Extract the complete listing and repeat it word for word.

'''

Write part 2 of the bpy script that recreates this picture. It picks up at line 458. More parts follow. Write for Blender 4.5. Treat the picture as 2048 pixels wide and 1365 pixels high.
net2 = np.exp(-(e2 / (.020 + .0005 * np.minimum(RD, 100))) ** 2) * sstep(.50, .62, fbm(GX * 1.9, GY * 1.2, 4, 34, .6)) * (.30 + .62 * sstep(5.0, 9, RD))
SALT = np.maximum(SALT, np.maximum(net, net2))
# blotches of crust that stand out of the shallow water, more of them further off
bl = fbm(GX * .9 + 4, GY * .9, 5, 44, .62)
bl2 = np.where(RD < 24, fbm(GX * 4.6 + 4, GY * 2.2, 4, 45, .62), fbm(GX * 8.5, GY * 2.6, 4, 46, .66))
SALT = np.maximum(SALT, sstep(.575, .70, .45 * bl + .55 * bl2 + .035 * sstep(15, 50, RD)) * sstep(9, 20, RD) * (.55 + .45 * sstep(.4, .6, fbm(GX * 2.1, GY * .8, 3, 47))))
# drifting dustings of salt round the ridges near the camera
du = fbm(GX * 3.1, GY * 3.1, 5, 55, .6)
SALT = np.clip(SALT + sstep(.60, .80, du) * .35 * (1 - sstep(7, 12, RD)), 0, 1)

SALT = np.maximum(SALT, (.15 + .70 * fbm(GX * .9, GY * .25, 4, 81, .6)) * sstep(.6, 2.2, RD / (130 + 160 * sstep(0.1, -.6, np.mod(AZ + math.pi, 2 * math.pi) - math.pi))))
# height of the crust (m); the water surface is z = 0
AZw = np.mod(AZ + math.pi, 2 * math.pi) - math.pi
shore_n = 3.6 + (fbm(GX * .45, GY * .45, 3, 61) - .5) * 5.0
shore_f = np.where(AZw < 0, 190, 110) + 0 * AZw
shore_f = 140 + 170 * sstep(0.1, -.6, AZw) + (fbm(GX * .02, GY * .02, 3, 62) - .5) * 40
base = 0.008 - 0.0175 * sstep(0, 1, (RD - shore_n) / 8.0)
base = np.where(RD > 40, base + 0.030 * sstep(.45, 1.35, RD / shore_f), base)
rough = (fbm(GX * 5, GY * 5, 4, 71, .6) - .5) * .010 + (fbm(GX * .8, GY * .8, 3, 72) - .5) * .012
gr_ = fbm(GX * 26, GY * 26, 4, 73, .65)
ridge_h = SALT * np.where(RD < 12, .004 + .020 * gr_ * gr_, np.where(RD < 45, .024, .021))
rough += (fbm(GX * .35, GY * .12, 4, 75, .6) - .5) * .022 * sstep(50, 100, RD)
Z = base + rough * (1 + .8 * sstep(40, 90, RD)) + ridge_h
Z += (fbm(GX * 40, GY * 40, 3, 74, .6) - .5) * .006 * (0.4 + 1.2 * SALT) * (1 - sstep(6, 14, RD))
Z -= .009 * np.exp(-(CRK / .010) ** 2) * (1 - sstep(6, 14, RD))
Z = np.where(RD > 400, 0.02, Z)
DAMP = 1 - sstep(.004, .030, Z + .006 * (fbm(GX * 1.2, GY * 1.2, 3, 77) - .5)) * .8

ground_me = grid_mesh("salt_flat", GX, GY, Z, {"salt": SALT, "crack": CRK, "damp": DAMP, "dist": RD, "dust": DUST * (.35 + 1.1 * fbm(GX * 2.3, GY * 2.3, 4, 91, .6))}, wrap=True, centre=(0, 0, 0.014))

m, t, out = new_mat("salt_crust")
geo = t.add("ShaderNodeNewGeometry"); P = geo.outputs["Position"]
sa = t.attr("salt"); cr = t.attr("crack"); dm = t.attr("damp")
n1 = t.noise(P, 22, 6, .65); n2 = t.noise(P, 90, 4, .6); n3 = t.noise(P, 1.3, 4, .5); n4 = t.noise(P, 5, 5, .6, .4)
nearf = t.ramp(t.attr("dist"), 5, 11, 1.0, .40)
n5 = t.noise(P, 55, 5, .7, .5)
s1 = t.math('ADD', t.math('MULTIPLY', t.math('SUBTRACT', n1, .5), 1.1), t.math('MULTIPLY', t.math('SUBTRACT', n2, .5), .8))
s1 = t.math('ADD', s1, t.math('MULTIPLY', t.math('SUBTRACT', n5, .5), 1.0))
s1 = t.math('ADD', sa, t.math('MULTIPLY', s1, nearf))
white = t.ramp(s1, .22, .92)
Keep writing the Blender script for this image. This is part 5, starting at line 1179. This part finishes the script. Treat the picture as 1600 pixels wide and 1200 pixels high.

'''

§ COMPLETE OUTPUT
Write part 2 of the bpy script that recreates this picture. It picks up at line 458. More parts follow. Write for Blender 4.5. Treat the picture as 2048 pixels wide and 1365 pixels high.
net2 = np.exp(-(e2 / (.020 + .0005 * np.minimum(RD, 100))) ** 2) * sstep(.50, .62, fbm(GX * 1.9, GY * 1.2, 4, 34, .6)) * (.30 + .62 * sstep(5.0, 9, RD))
SALT = np.maximum(SALT, np.maximum(net, net2))
# blotches of crust that stand out of the shallow water, more of them further off
bl = fbm(GX * .9 + 4, GY * .9, 5, 44, .62)
bl2 = np.where(RD < 24, fbm(GX * 4.6 + 4, GY * 2.2, 4, 45, .62), fbm(GX * 8.5, GY * 2.6, 4, 46, .66))
SALT = np.maximum(SALT, sstep(.575, .70, .45 * bl + .55 * bl2 + .035 * sstep(15, 50, RD)) * sstep(9, 20, RD) * (.55 + .45 * sstep(.4, .6, fbm(GX * 2.1, GY * .8, 3, 47))))
# drifting dustings of salt round the ridges near the camera
du = fbm(GX * 3.1, GY * 3.1, 5, 55, .6)
SALT = np.clip(SALT + sstep(.60, .80, du) * .35 * (1 - sstep(7, 12, RD)), 0, 1)

SALT = np.maximum(SALT, (.15 + .70 * fbm(GX * .9, GY * .25, 4, 81, .6)) * sstep(.6, 2.2, RD / (130 + 160 * sstep(0.1, -.6, np.mod(AZ + math.pi, 2 * math.pi) - math.pi))))
# height of the crust (m); the water surface is z = 0
AZw = np.mod(AZ + math.pi, 2 * math.pi) - math.pi
shore_n = 3.6 + (fbm(GX * .45, GY * .45, 3, 61) - .5) * 5.0
shore_f = np.where(AZw < 0, 190, 110) + 0 * AZw
shore_f = 140 + 170 * sstep(0.1, -.6, AZw) + (fbm(GX * .02, GY * .02, 3, 62) - .5) * 40
base = 0.008 - 0.0175 * sstep(0, 1, (RD - shore_n) / 8.0)
base = np.where(RD > 40, base + 0.030 * sstep(.45, 1.35, RD / shore_f), base)
rough = (fbm(GX * 5, GY * 5, 4, 71, .6) - .5) * .010 + (fbm(GX * .8, GY * .8, 3, 72) - .5) * .012
gr_ = fbm(GX * 26, GY * 26, 4, 73, .65)
ridge_h = SALT * np.where(RD < 12, .004 + .020 * gr_ * gr_, np.where(RD < 45, .024, .021))
rough += (fbm(GX * .35, GY * .12, 4, 75, .6) - .5) * .022 * sstep(50, 100, RD)
Z = base + rough * (1 + .8 * sstep(40, 90, RD)) + ridge_h
Z += (fbm(GX * 40, GY * 40, 3, 74, .6) - .5) * .006 * (0.4 + 1.2 * SALT) * (1 - sstep(6, 14, RD))
Z -= .009 * np.exp(-(CRK / .010) ** 2) * (1 - sstep(6, 14, RD))
Z = np.where(RD > 400, 0.02, Z)
DAMP = 1 - sstep(.004, .030, Z + .006 * (fbm(GX * 1.2, GY * 1.2, 3, 77) - .5)) * .8

ground_me = grid_mesh("salt_flat", GX, GY, Z, {"salt": SALT, "crack": CRK, "damp": DAMP, "dist": RD, "dust": DUST * (.35 + 1.1 * fbm(GX * 2.3, GY * 2.3, 4, 91, .6))}, wrap=True, centre=(0, 0, 0.014))

m, t, out = new_mat("salt_crust")
geo = t.add("ShaderNodeNewGeometry"); P = geo.outputs["Position"]
sa = t.attr("salt"); cr = t.attr("crack"); dm = t.attr("damp")
n1 = t.noise(P, 22, 6, .65); n2 = t.noise(P, 90, 4, .6); n3 = t.noise(P, 1.3, 4, .5); n4 = t.noise(P, 5, 5, .6, .4)
nearf = t.ramp(t.attr("dist"), 5, 11, 1.0, .40)
n5 = t.noise(P, 55, 5, .7, .5)
s1 = t.math('ADD', t.math('MULTIPLY', t.math('SUBTRACT', n1, .5), 1.1), t.math('MULTIPLY', t.math('SUBTRACT', n2, .5), .8))
s1 = t.math('ADD', s1, t.math('MULTIPLY', t.math('SUBTRACT', n5, .5), 1.0))
s1 = t.math('ADD', sa, t.math('MULTIPLY', s1, nearf))
white = t.ramp(s1, .22, .92)
Keep writing the Blender script for this image. This is part 5, starting at line 1179. This part finishes the script. Treat the picture as 1600 pixels wide and 1200 pixels high.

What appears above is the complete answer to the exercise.